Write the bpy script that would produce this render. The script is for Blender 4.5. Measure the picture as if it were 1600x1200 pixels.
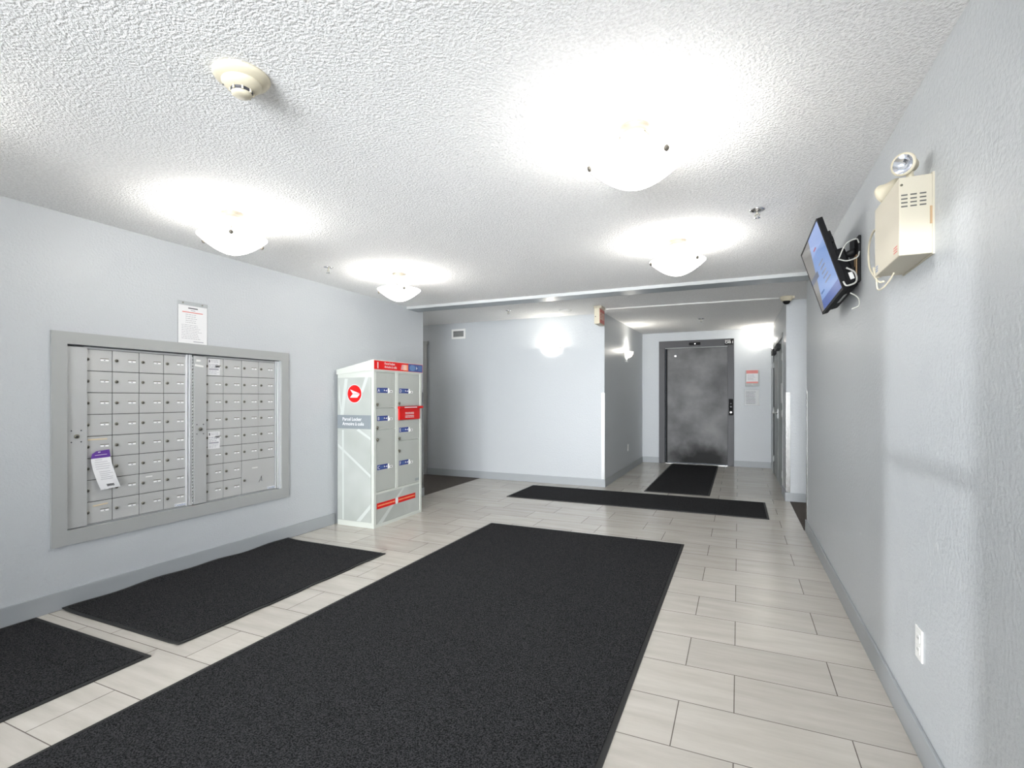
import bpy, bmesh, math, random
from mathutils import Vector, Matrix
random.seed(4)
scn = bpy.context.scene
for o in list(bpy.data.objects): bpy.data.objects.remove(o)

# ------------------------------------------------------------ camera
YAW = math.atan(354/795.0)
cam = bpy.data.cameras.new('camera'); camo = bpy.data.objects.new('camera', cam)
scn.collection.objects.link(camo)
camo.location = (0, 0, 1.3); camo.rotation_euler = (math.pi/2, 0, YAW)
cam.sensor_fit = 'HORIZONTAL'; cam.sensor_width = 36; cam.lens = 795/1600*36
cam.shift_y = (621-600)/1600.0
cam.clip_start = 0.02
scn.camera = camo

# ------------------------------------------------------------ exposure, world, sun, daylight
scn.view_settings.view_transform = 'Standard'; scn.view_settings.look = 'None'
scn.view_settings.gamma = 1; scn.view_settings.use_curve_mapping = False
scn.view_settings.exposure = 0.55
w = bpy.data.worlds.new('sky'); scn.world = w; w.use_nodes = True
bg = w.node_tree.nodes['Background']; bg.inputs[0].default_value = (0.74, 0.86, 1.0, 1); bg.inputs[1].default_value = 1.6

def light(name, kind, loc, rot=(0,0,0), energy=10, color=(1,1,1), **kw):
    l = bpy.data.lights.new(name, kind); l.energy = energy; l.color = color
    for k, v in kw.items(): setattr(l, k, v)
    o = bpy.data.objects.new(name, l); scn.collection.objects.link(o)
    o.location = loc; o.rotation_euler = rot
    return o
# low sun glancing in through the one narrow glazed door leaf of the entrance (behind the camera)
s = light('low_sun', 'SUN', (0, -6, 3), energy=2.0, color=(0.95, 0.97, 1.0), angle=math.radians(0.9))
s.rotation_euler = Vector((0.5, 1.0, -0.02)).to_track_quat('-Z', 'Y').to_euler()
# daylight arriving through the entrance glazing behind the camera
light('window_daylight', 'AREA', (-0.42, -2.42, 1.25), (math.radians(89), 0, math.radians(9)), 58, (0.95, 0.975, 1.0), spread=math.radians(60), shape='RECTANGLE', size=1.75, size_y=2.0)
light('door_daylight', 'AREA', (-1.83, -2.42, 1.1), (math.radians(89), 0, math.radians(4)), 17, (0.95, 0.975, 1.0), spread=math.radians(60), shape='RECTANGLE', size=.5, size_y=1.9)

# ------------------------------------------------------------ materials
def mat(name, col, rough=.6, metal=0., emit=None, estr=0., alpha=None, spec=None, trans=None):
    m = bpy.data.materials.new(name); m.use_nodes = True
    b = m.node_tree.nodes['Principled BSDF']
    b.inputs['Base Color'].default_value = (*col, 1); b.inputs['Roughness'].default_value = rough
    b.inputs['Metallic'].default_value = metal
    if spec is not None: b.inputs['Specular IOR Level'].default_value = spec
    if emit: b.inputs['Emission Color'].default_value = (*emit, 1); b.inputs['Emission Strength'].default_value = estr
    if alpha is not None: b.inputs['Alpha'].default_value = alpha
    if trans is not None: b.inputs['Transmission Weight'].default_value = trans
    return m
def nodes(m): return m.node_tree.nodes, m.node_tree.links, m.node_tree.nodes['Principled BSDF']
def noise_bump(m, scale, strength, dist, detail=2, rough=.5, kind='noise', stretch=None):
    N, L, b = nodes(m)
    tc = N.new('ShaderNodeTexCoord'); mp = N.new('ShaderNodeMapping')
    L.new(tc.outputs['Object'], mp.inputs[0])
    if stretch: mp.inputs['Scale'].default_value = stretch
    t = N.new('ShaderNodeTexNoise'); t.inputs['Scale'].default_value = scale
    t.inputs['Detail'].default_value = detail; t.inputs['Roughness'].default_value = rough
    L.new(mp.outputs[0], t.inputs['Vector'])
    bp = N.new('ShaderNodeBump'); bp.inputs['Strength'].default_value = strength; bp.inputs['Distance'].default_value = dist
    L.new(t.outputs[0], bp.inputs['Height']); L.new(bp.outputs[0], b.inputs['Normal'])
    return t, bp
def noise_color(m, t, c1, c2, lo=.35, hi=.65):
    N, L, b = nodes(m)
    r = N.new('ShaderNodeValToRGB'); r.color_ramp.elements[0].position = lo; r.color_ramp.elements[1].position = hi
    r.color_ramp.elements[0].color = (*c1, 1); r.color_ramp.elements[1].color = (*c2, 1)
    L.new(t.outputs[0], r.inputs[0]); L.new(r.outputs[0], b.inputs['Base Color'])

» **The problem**
Exactly reproduce the run of lines from the start of the listing through the line with "bg = w.node_tree.nodes['Background'];", inclusive; pictures are not copied.

» **Correct response**
Write the bpy script that would produce this render. The script is for Blender 4.5. Measure the picture as if it were 1600x1200 pixels.
import bpy, bmesh, math, random
from mathutils import Vector, Matrix
random.seed(4)
scn = bpy.context.scene
for o in list(bpy.data.objects): bpy.data.objects.remove(o)

# ------------------------------------------------------------ camera
YAW = math.atan(354/795.0)
cam = bpy.data.cameras.new('camera'); camo = bpy.data.objects.new('camera', cam)
scn.collection.objects.link(camo)
camo.location = (0, 0, 1.3); camo.rotation_euler = (math.pi/2, 0, YAW)
cam.sensor_fit = 'HORIZONTAL'; cam.sensor_width = 36; cam.lens = 795/1600*36
cam.shift_y = (621-600)/1600.0
cam.clip_start = 0.02
scn.camera = camo

# ------------------------------------------------------------ exposure, world, sun, daylight
scn.view_settings.view_transform = 'Standard'; scn.view_settings.look = 'None'
scn.view_settings.gamma = 1; scn.view_settings.use_curve_mapping = False
scn.view_settings.exposure = 0.55
w = bpy.data.worlds.new('sky'); scn.world = w; w.use_nodes = True
bg = w.node_tree.nodes['Background']; bg.inputs[0].default_value = (0.74, 0.86, 1.0, 1); bg.inputs[1].default_value = 1.6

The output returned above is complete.